● Short task
Using the listing below, set down each line from the line containing "The Blender Python" through the line containing "m_dplas = mat('dark", both ends included, exactly and with nothing added.

Rows from a 3D scene dataset:
____________

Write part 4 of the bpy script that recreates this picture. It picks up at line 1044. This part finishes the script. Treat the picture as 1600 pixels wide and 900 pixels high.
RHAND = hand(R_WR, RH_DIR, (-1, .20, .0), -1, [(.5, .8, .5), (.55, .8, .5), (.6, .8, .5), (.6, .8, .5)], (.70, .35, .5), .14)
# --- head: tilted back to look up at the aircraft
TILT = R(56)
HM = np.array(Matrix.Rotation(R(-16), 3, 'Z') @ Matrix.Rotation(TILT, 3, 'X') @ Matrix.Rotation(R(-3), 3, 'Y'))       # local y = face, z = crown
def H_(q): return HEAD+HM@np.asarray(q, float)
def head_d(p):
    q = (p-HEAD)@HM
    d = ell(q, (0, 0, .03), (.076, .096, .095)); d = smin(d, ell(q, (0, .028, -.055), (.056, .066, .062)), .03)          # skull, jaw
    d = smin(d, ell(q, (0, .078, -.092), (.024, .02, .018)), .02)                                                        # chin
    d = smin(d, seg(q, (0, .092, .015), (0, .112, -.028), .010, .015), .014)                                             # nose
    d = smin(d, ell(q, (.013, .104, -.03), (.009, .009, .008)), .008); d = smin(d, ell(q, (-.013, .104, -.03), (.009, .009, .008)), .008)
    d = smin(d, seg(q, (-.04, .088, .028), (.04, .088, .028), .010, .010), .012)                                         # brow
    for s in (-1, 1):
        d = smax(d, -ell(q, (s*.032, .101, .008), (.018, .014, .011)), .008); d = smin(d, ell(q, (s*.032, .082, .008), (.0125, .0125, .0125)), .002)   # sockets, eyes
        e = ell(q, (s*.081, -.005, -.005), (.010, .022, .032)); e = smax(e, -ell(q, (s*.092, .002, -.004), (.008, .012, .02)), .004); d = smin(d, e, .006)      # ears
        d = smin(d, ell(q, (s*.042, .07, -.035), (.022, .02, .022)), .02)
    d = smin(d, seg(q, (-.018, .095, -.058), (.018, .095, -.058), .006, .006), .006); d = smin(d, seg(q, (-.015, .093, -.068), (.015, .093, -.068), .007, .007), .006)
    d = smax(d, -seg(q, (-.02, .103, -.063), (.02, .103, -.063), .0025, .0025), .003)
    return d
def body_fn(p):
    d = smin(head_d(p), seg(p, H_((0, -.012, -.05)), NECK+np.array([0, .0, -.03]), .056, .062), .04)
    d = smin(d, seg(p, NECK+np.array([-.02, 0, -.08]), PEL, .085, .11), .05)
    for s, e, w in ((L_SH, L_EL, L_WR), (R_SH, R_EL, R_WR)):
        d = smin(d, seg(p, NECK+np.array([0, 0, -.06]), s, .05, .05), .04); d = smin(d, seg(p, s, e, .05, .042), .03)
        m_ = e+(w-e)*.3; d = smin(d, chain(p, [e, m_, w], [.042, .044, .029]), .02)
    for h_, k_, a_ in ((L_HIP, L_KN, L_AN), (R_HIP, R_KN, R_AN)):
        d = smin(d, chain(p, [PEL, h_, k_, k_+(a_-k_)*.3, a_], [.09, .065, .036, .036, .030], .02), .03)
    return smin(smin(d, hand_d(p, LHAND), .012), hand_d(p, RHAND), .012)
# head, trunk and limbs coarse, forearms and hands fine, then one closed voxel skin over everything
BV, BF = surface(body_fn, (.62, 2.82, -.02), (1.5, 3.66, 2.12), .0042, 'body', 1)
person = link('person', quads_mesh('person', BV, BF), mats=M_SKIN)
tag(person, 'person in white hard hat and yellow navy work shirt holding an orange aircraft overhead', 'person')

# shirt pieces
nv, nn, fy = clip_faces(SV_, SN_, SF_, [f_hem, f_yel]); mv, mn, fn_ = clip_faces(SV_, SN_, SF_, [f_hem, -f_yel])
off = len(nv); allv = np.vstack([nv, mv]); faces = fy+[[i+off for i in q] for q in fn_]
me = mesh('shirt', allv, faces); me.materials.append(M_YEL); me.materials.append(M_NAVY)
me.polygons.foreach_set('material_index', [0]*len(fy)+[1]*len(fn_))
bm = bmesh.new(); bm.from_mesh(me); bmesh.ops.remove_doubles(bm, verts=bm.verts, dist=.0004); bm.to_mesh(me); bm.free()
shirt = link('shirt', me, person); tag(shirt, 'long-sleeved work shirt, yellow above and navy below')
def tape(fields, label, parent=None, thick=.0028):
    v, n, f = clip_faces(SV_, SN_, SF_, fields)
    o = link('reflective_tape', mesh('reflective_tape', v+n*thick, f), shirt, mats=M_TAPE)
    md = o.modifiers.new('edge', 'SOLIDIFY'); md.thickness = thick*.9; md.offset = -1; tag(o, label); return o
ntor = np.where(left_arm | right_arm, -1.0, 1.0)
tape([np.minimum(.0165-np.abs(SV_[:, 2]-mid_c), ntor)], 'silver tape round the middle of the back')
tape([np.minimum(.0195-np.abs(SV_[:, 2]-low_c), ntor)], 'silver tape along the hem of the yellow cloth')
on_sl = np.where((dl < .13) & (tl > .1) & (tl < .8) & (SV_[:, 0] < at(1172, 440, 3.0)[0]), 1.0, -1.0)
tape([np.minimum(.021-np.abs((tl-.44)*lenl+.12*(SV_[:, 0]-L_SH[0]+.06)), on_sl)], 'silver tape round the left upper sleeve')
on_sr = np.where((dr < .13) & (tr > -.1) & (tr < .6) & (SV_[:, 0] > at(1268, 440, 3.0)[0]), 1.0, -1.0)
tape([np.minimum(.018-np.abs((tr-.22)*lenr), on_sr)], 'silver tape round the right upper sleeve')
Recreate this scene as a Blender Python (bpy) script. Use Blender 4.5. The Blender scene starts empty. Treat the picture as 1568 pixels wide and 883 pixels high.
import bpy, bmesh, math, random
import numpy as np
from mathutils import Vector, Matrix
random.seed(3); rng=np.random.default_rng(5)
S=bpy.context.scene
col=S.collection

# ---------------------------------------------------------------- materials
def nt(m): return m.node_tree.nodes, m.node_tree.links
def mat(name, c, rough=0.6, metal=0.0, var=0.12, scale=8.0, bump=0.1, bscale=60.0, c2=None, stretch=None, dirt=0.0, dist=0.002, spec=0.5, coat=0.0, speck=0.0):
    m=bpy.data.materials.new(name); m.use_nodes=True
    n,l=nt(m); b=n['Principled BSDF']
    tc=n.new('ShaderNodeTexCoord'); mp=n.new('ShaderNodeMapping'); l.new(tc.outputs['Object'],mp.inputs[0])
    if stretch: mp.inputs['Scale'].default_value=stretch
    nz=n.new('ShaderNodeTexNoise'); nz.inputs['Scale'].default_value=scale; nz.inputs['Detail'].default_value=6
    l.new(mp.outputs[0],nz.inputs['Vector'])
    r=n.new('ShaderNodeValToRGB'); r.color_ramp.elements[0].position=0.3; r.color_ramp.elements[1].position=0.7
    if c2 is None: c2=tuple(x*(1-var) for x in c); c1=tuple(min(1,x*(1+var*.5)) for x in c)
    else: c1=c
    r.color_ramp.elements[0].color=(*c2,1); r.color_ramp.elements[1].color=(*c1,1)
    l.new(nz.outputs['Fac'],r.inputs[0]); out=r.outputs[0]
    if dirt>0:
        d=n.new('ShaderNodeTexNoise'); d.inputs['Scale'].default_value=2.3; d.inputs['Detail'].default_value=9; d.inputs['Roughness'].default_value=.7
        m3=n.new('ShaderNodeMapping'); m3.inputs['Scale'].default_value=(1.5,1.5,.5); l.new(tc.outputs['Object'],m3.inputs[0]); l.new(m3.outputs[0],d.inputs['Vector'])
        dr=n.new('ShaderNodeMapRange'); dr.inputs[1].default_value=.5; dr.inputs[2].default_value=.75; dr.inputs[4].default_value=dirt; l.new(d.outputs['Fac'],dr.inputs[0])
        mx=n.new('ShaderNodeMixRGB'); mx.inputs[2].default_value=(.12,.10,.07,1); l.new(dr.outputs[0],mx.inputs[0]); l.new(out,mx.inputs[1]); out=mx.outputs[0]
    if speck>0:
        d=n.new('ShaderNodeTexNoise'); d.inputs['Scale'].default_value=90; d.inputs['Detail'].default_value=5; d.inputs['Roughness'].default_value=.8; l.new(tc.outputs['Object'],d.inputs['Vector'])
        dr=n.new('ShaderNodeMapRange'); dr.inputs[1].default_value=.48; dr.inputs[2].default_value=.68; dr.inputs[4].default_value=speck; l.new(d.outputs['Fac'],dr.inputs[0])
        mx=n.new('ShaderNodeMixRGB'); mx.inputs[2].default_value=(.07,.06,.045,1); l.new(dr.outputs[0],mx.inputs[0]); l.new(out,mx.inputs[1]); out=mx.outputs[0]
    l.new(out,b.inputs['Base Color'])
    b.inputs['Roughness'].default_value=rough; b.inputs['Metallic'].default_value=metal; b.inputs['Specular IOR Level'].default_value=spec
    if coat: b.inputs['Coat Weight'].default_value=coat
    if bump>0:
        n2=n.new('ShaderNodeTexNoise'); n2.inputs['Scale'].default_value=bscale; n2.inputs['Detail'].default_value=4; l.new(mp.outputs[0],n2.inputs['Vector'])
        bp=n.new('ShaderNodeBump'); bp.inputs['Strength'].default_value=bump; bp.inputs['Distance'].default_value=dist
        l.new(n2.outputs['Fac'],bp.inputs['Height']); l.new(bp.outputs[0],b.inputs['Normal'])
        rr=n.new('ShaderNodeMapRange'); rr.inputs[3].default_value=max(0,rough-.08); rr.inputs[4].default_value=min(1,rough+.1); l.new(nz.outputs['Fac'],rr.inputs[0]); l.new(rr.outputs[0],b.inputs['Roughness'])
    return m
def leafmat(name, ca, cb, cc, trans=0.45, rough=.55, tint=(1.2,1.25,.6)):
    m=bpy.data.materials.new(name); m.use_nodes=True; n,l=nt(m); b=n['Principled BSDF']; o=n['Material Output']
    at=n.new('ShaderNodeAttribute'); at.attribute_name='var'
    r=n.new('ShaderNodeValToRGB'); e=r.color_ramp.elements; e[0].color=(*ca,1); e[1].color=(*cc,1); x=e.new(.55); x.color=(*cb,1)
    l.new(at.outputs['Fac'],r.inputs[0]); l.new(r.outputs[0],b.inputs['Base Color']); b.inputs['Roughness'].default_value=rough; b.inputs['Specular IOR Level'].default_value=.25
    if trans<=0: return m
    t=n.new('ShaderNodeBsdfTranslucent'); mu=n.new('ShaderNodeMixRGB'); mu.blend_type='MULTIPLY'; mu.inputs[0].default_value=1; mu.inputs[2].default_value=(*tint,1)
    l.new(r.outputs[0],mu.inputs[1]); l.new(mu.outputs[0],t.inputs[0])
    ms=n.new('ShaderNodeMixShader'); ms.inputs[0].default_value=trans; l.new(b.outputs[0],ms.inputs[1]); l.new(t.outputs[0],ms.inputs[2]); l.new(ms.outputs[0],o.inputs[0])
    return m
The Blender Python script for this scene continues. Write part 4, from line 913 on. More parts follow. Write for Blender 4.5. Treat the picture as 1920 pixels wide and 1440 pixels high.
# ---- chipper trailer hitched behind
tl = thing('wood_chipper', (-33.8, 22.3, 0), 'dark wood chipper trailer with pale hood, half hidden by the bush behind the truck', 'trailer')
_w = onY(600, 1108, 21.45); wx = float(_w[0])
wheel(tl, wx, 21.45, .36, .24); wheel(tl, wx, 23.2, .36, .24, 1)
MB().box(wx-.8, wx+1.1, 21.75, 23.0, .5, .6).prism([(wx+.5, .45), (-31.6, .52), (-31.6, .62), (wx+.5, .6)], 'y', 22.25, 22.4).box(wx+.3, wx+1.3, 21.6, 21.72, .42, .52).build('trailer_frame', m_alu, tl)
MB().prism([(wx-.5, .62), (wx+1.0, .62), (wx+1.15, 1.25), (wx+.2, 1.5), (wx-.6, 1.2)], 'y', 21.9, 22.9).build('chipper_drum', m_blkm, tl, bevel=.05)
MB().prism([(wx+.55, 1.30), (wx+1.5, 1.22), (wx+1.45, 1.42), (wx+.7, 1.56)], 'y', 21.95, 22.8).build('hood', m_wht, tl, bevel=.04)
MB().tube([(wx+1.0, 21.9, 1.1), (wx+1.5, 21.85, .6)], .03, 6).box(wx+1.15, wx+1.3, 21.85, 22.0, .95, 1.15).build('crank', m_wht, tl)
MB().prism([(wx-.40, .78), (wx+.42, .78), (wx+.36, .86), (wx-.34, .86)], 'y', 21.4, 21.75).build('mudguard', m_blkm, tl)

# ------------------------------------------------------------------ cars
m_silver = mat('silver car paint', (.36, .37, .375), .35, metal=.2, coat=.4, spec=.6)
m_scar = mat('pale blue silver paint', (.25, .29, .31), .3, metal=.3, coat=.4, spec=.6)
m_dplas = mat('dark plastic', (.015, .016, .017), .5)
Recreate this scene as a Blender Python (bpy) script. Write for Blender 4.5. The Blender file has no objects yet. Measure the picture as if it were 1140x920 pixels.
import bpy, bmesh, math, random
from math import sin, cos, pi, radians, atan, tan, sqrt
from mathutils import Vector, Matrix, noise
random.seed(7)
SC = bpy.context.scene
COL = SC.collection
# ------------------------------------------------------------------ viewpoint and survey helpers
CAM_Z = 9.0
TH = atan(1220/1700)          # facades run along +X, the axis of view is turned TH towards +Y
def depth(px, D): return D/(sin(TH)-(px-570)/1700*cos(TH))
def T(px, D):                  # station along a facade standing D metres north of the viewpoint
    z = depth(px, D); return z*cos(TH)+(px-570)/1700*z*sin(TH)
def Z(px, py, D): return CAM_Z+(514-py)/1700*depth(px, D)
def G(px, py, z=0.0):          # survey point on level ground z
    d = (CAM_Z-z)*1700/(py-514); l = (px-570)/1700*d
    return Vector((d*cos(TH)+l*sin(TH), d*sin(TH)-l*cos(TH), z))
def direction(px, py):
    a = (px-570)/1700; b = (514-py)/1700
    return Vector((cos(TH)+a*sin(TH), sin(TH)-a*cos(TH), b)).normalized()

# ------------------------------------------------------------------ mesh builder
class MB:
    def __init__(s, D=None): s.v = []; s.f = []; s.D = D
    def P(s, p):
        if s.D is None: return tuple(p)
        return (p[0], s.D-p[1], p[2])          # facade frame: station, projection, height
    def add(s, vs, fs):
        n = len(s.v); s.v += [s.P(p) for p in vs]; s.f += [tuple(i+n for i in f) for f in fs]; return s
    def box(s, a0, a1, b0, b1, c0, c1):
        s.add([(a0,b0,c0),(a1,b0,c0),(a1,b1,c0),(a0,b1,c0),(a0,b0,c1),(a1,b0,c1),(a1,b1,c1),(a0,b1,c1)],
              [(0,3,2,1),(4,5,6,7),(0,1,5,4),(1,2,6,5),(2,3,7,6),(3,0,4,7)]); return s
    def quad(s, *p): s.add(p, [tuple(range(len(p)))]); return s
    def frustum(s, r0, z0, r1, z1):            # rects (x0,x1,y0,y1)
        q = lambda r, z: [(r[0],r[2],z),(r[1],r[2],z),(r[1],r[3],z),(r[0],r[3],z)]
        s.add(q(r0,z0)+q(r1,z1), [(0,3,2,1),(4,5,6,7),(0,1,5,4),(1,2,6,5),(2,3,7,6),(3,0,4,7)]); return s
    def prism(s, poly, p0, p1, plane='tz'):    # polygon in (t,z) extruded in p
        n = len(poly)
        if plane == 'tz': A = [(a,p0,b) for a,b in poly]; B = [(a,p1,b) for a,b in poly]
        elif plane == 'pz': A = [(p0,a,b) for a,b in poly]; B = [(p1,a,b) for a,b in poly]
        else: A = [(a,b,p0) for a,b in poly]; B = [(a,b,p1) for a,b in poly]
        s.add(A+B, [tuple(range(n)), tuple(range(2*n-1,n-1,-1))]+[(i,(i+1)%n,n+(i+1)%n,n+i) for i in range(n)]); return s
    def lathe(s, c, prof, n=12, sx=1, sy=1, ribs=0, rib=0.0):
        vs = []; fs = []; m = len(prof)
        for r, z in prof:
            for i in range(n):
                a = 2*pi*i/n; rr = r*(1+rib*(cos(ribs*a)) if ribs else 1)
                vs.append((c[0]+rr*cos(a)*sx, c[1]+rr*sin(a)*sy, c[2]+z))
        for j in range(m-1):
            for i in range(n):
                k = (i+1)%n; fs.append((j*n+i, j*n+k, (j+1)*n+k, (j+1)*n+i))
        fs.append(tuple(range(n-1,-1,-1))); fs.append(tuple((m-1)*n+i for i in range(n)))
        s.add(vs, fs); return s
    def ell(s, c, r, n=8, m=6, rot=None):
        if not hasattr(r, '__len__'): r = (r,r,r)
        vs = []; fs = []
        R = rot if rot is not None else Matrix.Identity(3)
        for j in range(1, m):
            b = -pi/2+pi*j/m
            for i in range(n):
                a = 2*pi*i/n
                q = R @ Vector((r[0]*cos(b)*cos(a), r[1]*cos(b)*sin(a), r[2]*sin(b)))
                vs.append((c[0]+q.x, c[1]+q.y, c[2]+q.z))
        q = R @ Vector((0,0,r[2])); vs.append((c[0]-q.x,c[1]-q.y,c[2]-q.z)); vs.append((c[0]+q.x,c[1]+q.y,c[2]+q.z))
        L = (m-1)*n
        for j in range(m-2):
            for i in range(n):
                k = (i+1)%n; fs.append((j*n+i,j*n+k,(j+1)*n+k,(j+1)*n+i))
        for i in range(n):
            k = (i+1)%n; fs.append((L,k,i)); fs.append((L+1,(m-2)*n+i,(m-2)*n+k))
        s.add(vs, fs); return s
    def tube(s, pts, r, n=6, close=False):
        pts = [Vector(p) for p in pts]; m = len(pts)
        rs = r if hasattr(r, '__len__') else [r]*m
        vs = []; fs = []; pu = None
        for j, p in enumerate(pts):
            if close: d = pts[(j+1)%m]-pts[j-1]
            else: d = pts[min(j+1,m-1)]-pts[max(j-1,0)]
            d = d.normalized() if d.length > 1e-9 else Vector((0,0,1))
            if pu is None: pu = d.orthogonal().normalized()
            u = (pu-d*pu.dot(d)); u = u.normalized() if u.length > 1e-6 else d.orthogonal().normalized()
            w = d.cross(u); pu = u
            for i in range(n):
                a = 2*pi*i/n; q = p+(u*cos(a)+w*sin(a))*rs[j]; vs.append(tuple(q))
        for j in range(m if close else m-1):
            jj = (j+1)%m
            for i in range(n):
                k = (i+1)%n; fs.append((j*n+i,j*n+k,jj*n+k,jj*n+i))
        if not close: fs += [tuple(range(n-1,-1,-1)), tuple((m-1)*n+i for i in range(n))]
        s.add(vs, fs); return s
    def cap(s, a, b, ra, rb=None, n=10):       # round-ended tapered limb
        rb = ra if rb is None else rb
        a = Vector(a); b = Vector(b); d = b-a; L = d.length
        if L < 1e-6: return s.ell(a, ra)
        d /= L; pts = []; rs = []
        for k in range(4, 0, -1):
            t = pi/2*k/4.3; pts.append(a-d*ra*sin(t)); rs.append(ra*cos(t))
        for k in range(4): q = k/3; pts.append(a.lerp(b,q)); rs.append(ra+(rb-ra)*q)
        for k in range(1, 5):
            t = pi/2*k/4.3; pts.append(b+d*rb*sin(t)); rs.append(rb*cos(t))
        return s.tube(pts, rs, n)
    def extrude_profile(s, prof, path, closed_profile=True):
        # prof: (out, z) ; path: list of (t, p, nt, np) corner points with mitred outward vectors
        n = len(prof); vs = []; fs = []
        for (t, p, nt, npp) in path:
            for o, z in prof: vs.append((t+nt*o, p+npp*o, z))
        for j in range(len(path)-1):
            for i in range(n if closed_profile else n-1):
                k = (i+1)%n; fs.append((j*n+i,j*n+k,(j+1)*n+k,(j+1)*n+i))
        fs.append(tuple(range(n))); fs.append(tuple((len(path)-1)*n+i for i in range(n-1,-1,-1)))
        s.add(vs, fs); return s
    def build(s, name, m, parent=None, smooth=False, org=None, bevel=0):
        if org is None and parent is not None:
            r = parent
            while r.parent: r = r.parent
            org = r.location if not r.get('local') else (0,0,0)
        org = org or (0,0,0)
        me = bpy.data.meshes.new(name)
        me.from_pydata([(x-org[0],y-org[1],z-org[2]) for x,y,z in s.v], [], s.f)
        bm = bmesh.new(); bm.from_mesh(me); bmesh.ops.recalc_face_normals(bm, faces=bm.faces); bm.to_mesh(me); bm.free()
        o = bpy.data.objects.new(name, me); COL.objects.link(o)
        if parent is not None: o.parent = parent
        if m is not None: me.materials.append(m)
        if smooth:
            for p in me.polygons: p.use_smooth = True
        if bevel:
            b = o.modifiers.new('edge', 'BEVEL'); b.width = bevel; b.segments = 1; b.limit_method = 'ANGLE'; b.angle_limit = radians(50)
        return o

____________

● Response to the task
The Blender Python script for this scene continues. Write part 4, from line 913 on. More parts follow. Write for Blender 4.5. Treat the picture as 1920 pixels wide and 1440 pixels high.
# ---- chipper trailer hitched behind
tl = thing('wood_chipper', (-33.8, 22.3, 0), 'dark wood chipper trailer with pale hood, half hidden by the bush behind the truck', 'trailer')
_w = onY(600, 1108, 21.45); wx = float(_w[0])
wheel(tl, wx, 21.45, .36, .24); wheel(tl, wx, 23.2, .36, .24, 1)
MB().box(wx-.8, wx+1.1, 21.75, 23.0, .5, .6).prism([(wx+.5, .45), (-31.6, .52), (-31.6, .62), (wx+.5, .6)], 'y', 22.25, 22.4).box(wx+.3, wx+1.3, 21.6, 21.72, .42, .52).build('trailer_frame', m_alu, tl)
MB().prism([(wx-.5, .62), (wx+1.0, .62), (wx+1.15, 1.25), (wx+.2, 1.5), (wx-.6, 1.2)], 'y', 21.9, 22.9).build('chipper_drum', m_blkm, tl, bevel=.05)
MB().prism([(wx+.55, 1.30), (wx+1.5, 1.22), (wx+1.45, 1.42), (wx+.7, 1.56)], 'y', 21.95, 22.8).build('hood', m_wht, tl, bevel=.04)
MB().tube([(wx+1.0, 21.9, 1.1), (wx+1.5, 21.85, .6)], .03, 6).box(wx+1.15, wx+1.3, 21.85, 22.0, .95, 1.15).build('crank', m_wht, tl)
MB().prism([(wx-.40, .78), (wx+.42, .78), (wx+.36, .86), (wx-.34, .86)], 'y', 21.4, 21.75).build('mudguard', m_blkm, tl)

# ------------------------------------------------------------------ cars
m_silver = mat('silver car paint', (.36, .37, .375), .35, metal=.2, coat=.4, spec=.6)
m_scar = mat('pale blue silver paint', (.25, .29, .31), .3, metal=.3, coat=.4, spec=.6)
m_dplas = mat('dark plastic', (.015, .016, .017), .5)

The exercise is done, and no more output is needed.